>> Start GIVEN DATA

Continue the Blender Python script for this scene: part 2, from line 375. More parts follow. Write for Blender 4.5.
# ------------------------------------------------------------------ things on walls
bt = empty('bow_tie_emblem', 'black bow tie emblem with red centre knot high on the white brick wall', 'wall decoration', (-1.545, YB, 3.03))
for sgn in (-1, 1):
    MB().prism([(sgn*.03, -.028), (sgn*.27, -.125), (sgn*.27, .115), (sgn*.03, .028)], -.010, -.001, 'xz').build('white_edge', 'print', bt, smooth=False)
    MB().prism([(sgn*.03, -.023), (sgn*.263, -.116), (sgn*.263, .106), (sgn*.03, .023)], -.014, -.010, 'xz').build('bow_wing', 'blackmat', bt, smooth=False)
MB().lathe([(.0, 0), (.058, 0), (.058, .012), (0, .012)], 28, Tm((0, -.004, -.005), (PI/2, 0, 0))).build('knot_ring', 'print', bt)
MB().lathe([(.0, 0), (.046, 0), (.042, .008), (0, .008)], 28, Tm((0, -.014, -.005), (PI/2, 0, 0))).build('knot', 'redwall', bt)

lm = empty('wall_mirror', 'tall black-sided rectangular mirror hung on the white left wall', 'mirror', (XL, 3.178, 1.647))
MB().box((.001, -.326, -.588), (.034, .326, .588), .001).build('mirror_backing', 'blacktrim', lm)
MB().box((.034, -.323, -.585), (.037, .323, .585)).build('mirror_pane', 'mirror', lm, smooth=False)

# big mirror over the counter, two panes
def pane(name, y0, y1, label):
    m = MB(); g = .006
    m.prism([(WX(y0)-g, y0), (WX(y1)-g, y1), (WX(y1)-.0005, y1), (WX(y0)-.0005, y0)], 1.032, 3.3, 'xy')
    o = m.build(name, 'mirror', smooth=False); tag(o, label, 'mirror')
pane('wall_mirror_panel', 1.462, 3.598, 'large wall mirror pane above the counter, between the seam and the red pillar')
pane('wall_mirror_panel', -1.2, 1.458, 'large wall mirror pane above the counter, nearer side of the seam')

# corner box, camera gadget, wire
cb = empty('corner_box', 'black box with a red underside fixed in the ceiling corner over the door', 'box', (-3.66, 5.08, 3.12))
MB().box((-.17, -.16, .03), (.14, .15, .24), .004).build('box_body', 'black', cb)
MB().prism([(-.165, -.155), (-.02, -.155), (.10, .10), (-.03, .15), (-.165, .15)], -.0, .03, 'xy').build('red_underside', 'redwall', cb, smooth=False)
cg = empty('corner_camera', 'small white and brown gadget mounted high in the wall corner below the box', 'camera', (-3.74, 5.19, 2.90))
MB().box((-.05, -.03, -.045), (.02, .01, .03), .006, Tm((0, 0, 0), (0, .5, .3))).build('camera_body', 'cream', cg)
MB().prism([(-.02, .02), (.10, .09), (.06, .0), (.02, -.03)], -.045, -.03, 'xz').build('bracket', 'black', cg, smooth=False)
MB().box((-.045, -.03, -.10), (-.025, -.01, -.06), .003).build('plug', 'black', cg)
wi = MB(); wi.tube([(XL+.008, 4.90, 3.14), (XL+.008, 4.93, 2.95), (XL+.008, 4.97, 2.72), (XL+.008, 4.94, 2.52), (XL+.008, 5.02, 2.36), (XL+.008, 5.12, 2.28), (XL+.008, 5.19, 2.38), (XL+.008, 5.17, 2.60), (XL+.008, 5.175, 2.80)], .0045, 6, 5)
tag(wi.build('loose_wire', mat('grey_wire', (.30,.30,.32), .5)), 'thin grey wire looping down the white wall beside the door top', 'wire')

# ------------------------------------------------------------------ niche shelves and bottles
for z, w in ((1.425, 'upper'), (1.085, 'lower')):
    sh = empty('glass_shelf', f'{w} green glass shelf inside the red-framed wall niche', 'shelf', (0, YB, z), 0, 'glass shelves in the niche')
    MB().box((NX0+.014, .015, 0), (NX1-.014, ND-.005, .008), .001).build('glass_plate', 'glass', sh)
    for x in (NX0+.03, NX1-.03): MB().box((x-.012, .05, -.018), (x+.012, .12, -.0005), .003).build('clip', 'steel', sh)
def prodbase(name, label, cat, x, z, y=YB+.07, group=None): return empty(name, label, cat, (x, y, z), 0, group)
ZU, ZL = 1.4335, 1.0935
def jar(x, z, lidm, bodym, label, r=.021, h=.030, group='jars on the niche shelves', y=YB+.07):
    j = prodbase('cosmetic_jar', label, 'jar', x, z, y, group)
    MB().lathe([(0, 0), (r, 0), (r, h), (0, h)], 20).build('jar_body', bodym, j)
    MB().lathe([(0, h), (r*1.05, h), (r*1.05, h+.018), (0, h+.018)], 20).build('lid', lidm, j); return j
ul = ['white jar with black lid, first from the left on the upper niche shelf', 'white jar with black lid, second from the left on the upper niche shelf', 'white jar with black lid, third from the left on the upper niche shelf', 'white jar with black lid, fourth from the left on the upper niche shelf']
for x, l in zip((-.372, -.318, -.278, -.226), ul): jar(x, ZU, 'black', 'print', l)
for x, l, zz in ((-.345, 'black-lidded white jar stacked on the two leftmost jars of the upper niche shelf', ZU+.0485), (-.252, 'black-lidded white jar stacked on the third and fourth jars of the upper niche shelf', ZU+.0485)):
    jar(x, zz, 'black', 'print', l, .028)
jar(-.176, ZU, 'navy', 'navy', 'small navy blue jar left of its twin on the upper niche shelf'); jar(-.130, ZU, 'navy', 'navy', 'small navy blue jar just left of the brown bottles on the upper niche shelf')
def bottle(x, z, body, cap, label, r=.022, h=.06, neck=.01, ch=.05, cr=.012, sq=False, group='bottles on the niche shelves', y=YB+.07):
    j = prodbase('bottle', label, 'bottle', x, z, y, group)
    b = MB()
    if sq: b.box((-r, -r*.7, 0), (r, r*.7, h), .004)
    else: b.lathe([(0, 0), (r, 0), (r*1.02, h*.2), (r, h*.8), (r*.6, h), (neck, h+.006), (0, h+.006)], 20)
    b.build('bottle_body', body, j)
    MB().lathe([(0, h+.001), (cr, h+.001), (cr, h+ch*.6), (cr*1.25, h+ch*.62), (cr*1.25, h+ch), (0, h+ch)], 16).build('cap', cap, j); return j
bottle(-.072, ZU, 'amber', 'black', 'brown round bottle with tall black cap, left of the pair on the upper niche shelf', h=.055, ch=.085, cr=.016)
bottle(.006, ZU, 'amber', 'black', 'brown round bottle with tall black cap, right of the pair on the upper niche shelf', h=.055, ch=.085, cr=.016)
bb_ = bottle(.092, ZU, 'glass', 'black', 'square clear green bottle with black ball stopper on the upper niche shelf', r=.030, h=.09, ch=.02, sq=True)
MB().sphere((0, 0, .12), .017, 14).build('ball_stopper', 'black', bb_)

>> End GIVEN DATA

#### [AIM OF THE TASK]
Make an exact copy of all the data.

#### [RESULT BELOW]
Continue the Blender Python script for this scene: part 2, from line 375. More parts follow. Write for Blender 4.5.
# ------------------------------------------------------------------ things on walls
bt = empty('bow_tie_emblem', 'black bow tie emblem with red centre knot high on the white brick wall', 'wall decoration', (-1.545, YB, 3.03))
for sgn in (-1, 1):
    MB().prism([(sgn*.03, -.028), (sgn*.27, -.125), (sgn*.27, .115), (sgn*.03, .028)], -.010, -.001, 'xz').build('white_edge', 'print', bt, smooth=False)
    MB().prism([(sgn*.03, -.023), (sgn*.263, -.116), (sgn*.263, .106), (sgn*.03, .023)], -.014, -.010, 'xz').build('bow_wing', 'blackmat', bt, smooth=False)
MB().lathe([(.0, 0), (.058, 0), (.058, .012), (0, .012)], 28, Tm((0, -.004, -.005), (PI/2, 0, 0))).build('knot_ring', 'print', bt)
MB().lathe([(.0, 0), (.046, 0), (.042, .008), (0, .008)], 28, Tm((0, -.014, -.005), (PI/2, 0, 0))).build('knot', 'redwall', bt)

lm = empty('wall_mirror', 'tall black-sided rectangular mirror hung on the white left wall', 'mirror', (XL, 3.178, 1.647))
MB().box((.001, -.326, -.588), (.034, .326, .588), .001).build('mirror_backing', 'blacktrim', lm)
MB().box((.034, -.323, -.585), (.037, .323, .585)).build('mirror_pane', 'mirror', lm, smooth=False)

# big mirror over the counter, two panes
def pane(name, y0, y1, label):
    m = MB(); g = .006
    m.prism([(WX(y0)-g, y0), (WX(y1)-g, y1), (WX(y1)-.0005, y1), (WX(y0)-.0005, y0)], 1.032, 3.3, 'xy')
    o = m.build(name, 'mirror', smooth=False); tag(o, label, 'mirror')
pane('wall_mirror_panel', 1.462, 3.598, 'large wall mirror pane above the counter, between the seam and the red pillar')
pane('wall_mirror_panel', -1.2, 1.458, 'large wall mirror pane above the counter, nearer side of the seam')

# corner box, camera gadget, wire
cb = empty('corner_box', 'black box with a red underside fixed in the ceiling corner over the door', 'box', (-3.66, 5.08, 3.12))
MB().box((-.17, -.16, .03), (.14, .15, .24), .004).build('box_body', 'black', cb)
MB().prism([(-.165, -.155), (-.02, -.155), (.10, .10), (-.03, .15), (-.165, .15)], -.0, .03, 'xy').build('red_underside', 'redwall', cb, smooth=False)
cg = empty('corner_camera', 'small white and brown gadget mounted high in the wall corner below the box', 'camera', (-3.74, 5.19, 2.90))
MB().box((-.05, -.03, -.045), (.02, .01, .03), .006, Tm((0, 0, 0), (0, .5, .3))).build('camera_body', 'cream', cg)
MB().prism([(-.02, .02), (.10, .09), (.06, .0), (.02, -.03)], -.045, -.03, 'xz').build('bracket', 'black', cg, smooth=False)
MB().box((-.045, -.03, -.10), (-.025, -.01, -.06), .003).build('plug', 'black', cg)
wi = MB(); wi.tube([(XL+.008, 4.90, 3.14), (XL+.008, 4.93, 2.95), (XL+.008, 4.97, 2.72), (XL+.008, 4.94, 2.52), (XL+.008, 5.02, 2.36), (XL+.008, 5.12, 2.28), (XL+.008, 5.19, 2.38), (XL+.008, 5.17, 2.60), (XL+.008, 5.175, 2.80)], .0045, 6, 5)
tag(wi.build('loose_wire', mat('grey_wire', (.30,.30,.32), .5)), 'thin grey wire looping down the white wall beside the door top', 'wire')

# ------------------------------------------------------------------ niche shelves and bottles
for z, w in ((1.425, 'upper'), (1.085, 'lower')):
    sh = empty('glass_shelf', f'{w} green glass shelf inside the red-framed wall niche', 'shelf', (0, YB, z), 0, 'glass shelves in the niche')
    MB().box((NX0+.014, .015, 0), (NX1-.014, ND-.005, .008), .001).build('glass_plate', 'glass', sh)
    for x in (NX0+.03, NX1-.03): MB().box((x-.012, .05, -.018), (x+.012, .12, -.0005), .003).build('clip', 'steel', sh)
def prodbase(name, label, cat, x, z, y=YB+.07, group=None): return empty(name, label, cat, (x, y, z), 0, group)
ZU, ZL = 1.4335, 1.0935
def jar(x, z, lidm, bodym, label, r=.021, h=.030, group='jars on the niche shelves', y=YB+.07):
    j = prodbase('cosmetic_jar', label, 'jar', x, z, y, group)
    MB().lathe([(0, 0), (r, 0), (r, h), (0, h)], 20).build('jar_body', bodym, j)
    MB().lathe([(0, h), (r*1.05, h), (r*1.05, h+.018), (0, h+.018)], 20).build('lid', lidm, j); return j
ul = ['white jar with black lid, first from the left on the upper niche shelf', 'white jar with black lid, second from the left on the upper niche shelf', 'white jar with black lid, third from the left on the upper niche shelf', 'white jar with black lid, fourth from the left on the upper niche shelf']
for x, l in zip((-.372, -.318, -.278, -.226), ul): jar(x, ZU, 'black', 'print', l)
for x, l, zz in ((-.345, 'black-lidded white jar stacked on the two leftmost jars of the upper niche shelf', ZU+.0485), (-.252, 'black-lidded white jar stacked on the third and fourth jars of the upper niche shelf', ZU+.0485)):
    jar(x, zz, 'black', 'print', l, .028)
jar(-.176, ZU, 'navy', 'navy', 'small navy blue jar left of its twin on the upper niche shelf'); jar(-.130, ZU, 'navy', 'navy', 'small navy blue jar just left of the brown bottles on the upper niche shelf')
def bottle(x, z, body, cap, label, r=.022, h=.06, neck=.01, ch=.05, cr=.012, sq=False, group='bottles on the niche shelves', y=YB+.07):
    j = prodbase('bottle', label, 'bottle', x, z, y, group)
    b = MB()
    if sq: b.box((-r, -r*.7, 0), (r, r*.7, h), .004)
    else: b.lathe([(0, 0), (r, 0), (r*1.02, h*.2), (r, h*.8), (r*.6, h), (neck, h+.006), (0, h+.006)], 20)
    b.build('bottle_body', body, j)
    MB().lathe([(0, h+.001), (cr, h+.001), (cr, h+ch*.6), (cr*1.25, h+ch*.62), (cr*1.25, h+ch), (0, h+ch)], 16).build('cap', cap, j); return j
bottle(-.072, ZU, 'amber', 'black', 'brown round bottle with tall black cap, left of the pair on the upper niche shelf', h=.055, ch=.085, cr=.016)
bottle(.006, ZU, 'amber', 'black', 'brown round bottle with tall black cap, right of the pair on the upper niche shelf', h=.055, ch=.085, cr=.016)
bb_ = bottle(.092, ZU, 'glass', 'black', 'square clear green bottle with black ball stopper on the upper niche shelf', r=.030, h=.09, ch=.02, sq=True)
MB().sphere((0, 0, .12), .017, 14).build('ball_stopper', 'black', bb_)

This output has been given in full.